Russia Cuts Rate On Risk Of Inflation Overshoot, Signals More Ahead
September 15 2017 - 5:21AM
RTTF2
Russia central bank cut its key interest rate on Friday by half
a percentage point, citing the risk of inflation overshooting the 4
percent target over the medium term, and signaled that further
reductions are possible over the next two quarters.
The Board of Directors decided to cut the key rate by 50 basis
points to 8.50 percent, the Bank of Russia said in a statement. The
reduction was in line with economists' expectations.
Previously, the bank had slashed the rate by 25 basis points
each in June and March, and by 50 basis points in April.

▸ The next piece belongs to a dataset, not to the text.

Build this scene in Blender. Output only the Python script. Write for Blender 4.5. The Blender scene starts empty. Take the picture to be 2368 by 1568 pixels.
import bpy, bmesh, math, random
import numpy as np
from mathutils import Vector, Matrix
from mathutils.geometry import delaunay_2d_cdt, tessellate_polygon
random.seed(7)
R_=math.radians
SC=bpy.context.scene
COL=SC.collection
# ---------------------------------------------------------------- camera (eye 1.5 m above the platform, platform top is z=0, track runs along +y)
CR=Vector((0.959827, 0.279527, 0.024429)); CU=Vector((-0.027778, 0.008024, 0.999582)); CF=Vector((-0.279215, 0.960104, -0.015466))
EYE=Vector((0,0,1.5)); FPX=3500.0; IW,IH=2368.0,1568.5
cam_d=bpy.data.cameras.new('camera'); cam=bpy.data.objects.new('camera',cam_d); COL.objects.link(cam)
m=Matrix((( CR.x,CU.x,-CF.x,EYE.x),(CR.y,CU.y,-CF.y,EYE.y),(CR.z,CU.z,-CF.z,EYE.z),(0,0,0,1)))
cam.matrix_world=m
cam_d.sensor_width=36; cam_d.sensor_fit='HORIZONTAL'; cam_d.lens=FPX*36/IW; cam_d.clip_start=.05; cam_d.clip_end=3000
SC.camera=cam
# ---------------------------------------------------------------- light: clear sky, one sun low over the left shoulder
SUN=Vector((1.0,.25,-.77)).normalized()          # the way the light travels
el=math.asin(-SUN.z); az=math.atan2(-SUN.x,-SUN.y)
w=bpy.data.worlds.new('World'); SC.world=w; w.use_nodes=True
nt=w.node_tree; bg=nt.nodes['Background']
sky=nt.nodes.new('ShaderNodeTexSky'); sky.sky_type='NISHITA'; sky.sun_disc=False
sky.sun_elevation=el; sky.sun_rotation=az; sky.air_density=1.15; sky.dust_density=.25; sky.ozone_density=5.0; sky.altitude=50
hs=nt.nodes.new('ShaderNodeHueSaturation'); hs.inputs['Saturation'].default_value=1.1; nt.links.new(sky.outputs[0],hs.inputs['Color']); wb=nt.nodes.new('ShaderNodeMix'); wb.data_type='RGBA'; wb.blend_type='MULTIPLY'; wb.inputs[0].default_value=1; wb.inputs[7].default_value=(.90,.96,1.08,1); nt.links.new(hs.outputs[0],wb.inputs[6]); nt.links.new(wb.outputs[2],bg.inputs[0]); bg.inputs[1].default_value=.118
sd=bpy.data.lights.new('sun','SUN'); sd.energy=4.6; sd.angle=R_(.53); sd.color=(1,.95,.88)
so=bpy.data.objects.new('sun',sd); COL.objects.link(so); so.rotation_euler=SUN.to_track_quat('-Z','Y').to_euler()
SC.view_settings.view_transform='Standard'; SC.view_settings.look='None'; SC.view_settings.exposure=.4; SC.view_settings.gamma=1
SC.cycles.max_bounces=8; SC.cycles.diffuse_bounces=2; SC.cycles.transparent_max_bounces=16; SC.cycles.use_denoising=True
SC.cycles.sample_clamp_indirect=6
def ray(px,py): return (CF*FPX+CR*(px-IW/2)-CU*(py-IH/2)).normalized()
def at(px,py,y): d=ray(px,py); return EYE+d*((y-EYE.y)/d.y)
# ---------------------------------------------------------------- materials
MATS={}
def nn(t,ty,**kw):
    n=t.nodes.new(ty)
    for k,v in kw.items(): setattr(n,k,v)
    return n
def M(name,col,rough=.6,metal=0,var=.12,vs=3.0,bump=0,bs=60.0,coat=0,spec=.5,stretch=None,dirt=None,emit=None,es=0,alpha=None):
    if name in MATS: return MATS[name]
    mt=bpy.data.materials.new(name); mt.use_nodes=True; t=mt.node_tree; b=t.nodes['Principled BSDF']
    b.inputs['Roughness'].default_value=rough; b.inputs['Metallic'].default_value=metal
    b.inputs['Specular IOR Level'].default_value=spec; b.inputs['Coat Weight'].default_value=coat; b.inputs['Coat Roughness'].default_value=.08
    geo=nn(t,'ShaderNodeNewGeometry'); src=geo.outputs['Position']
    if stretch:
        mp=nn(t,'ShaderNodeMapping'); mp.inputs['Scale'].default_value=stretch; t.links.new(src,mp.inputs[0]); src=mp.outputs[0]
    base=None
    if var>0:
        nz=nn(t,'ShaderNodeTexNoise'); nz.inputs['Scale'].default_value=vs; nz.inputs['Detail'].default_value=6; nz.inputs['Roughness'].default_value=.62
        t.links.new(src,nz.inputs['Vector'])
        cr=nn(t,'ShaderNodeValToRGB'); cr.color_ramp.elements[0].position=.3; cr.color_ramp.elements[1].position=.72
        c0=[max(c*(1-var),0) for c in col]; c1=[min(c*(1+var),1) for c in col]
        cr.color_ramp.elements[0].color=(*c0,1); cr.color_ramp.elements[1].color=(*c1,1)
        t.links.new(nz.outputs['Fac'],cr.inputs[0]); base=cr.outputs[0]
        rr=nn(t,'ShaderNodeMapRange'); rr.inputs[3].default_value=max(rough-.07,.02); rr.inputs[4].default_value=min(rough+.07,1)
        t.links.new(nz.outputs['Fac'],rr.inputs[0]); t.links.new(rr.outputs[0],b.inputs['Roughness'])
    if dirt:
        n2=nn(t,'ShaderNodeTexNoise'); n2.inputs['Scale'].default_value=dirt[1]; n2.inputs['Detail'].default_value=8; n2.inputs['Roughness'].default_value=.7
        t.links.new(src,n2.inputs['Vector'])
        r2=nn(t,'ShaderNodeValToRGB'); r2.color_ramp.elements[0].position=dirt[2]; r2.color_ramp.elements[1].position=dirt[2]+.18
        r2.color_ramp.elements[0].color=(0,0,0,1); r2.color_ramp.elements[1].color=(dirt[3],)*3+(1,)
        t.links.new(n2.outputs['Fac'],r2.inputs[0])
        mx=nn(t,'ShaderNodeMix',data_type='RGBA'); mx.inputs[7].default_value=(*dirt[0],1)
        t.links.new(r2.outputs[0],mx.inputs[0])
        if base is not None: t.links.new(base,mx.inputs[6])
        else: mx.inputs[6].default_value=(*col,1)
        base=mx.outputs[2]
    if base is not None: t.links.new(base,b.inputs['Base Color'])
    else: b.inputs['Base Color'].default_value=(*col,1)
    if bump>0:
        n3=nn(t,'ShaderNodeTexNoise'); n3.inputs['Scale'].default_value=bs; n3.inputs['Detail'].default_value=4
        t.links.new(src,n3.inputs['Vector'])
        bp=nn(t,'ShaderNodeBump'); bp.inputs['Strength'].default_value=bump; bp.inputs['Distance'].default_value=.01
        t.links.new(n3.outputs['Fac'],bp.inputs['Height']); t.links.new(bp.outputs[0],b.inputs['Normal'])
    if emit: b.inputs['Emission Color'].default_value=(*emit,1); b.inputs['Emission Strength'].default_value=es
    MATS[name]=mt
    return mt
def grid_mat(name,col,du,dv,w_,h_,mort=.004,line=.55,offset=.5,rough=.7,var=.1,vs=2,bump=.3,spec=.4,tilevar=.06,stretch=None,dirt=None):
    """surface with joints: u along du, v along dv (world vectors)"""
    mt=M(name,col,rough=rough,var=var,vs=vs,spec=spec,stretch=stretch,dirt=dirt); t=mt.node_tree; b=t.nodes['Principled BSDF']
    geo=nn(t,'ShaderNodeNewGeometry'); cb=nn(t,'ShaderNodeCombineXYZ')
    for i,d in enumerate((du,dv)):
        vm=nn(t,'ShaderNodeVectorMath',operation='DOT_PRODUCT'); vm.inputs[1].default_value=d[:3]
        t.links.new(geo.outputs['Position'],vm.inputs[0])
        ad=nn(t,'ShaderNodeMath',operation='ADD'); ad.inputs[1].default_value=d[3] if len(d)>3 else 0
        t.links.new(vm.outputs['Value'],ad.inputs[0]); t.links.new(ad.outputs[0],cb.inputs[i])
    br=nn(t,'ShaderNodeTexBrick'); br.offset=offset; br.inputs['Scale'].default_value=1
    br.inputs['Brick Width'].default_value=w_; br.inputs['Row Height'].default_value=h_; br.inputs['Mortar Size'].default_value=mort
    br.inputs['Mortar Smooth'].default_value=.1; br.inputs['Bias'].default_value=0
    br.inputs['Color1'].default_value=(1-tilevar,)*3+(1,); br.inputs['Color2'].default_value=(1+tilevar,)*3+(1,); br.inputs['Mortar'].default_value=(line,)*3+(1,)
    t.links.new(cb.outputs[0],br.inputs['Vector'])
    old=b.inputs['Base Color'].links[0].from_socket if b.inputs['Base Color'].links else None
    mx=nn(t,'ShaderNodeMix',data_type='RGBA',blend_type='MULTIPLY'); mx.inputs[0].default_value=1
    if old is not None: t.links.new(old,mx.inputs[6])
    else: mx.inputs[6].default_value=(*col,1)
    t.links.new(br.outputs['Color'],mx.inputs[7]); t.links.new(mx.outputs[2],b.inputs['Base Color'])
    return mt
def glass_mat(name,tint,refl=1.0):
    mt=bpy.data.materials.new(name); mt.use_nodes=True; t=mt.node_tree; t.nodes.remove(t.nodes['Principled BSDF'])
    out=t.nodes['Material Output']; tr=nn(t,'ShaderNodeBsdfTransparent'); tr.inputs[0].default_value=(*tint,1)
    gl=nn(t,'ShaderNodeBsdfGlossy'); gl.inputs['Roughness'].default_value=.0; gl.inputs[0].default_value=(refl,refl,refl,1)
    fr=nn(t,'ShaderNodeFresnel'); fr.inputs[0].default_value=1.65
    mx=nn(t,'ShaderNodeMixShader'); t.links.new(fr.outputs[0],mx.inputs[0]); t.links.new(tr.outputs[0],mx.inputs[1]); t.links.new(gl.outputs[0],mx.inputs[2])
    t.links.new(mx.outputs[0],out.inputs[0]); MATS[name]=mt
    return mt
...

Policymakers noted that inflation is close to 4 percent, while
the economy keeps growing. While inflation expectations have
resumed their decline, they have not yet anchored at a low level,
the bank said.
"Medium-term risks of inflation overshooting 4 percent dominate
over the risk of its steady downward deviation from the target,"
the bank said.
"In order to maintain inflation close to the 4 percent, the Bank
of Russia will continue to conduct moderately tight monetary
policy."
The bank "deems it possible to cut the key rate further" during
the next two quarters.
Inflation eased to 3.3 percent in August amid declines in price
growth in both food and non-food groups.
Going forward, the bank expects inflation to deviate from the 4
percent target both to the upside and to the downside and hence, it
is keen on make inflation expectations less sensitive to price
movements.
Citing the positive trend set by the second quarter growth
figures, the central bank revised up this year's growth forecast to
1.7-2.2 percent.
The bank still assess that the economy is close to its potential
and expects growth to be constrained by insufficient production
capacity. Further, the possible skilled labor shortages affecting
certain segments of the labor market.
"We think the large amount of spare capacity in the economy will
continue to keep a lid on price pressures," Capital Economics
economist William Jackson said.
"And we expect the headline rate to remain below inflation
target over our forecast horizon," the economist said.
Capital Economics still expects that the policy rate will be
lowered to 6.00 percent by the end of 2018, which is more easing
than the markets are currently pricing in, Jackson added.
The next policy session is scheduled for October 27.